A retaliation claim is analyzed under a burden-shifting framework (Matter of Clifton Park Apts., LLC v New York State Div. of Human Rights, 41 NY3d 326, 331). "Under this approach, [the petitioner] bears the burden to establish a prima facie retaliation claim" (id.). "The burden then shifts to the employer to rebut the presumption of discrimination by clearly setting forth, through the introduction of admissible evidence, legitimate, independent, and nondiscriminatory reasons to support its employment decision" (Ferrante v American Lung Assn., 90 NY2d 623, 629 [internal quotation marks omitted]). If the employer meets its burden, then the burden shifts back to the petitioner "to prove that the legitimate reasons proffered by [the employer] were merely a pretext for discrimination" (id.). Although the SDHR found that the petitioner established a prima facie case of retaliation by showing, inter alia, that he received a notice of charges just five days after filing a charge with the Equal Employment Opportunity Commission (hereinafter the EEOC), the SDHR's determination that the City rebutted the petitioner's prima facie case of retaliation with a legitimate, nondiscriminatory, or nonretaliatory reason for the challenged actions was supported by substantial evidence (see Matter of Osorio v New York State Div. of Human Rights, 236 AD3d 1472, 1474; Reichman v City of New York, 179 AD3d 1115, 1120). Among other things, the notice of charges received by the petitioner shortly after the filing of the EEOC charge was drafted before the EEOC charge was filed and indicated that it was based on conduct that allegedly occurred before the EEOC charge was pursued.
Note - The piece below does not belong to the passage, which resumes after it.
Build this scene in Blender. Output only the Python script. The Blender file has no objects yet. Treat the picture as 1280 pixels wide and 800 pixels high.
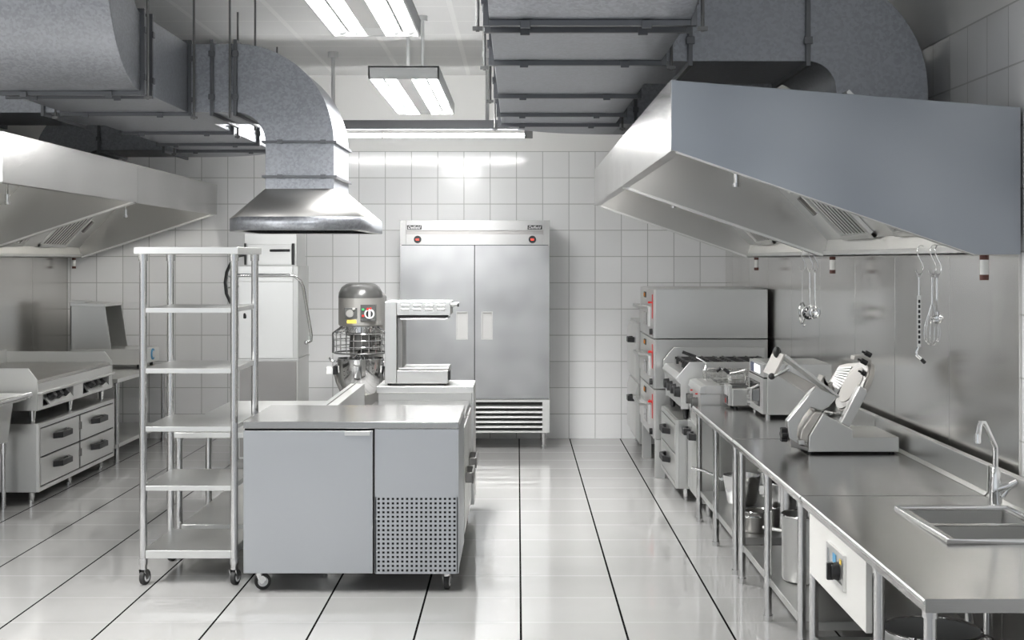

The SDHR's conclusion that the petitioner failed to show that the reasons given by the City were merely a pretext for unlawful retaliation was also supported by substantial evidence (see Matter of Osorio v New York State Div. of Human Rights, 236 AD3d at 1474; Reichman v City of New York, 179 AD3d at 1120).
The petitioner's remaining contentions are without merit.
DILLON, J.P., CHRISTOPHER, WARHIT and LANDICINO, JJ., concur.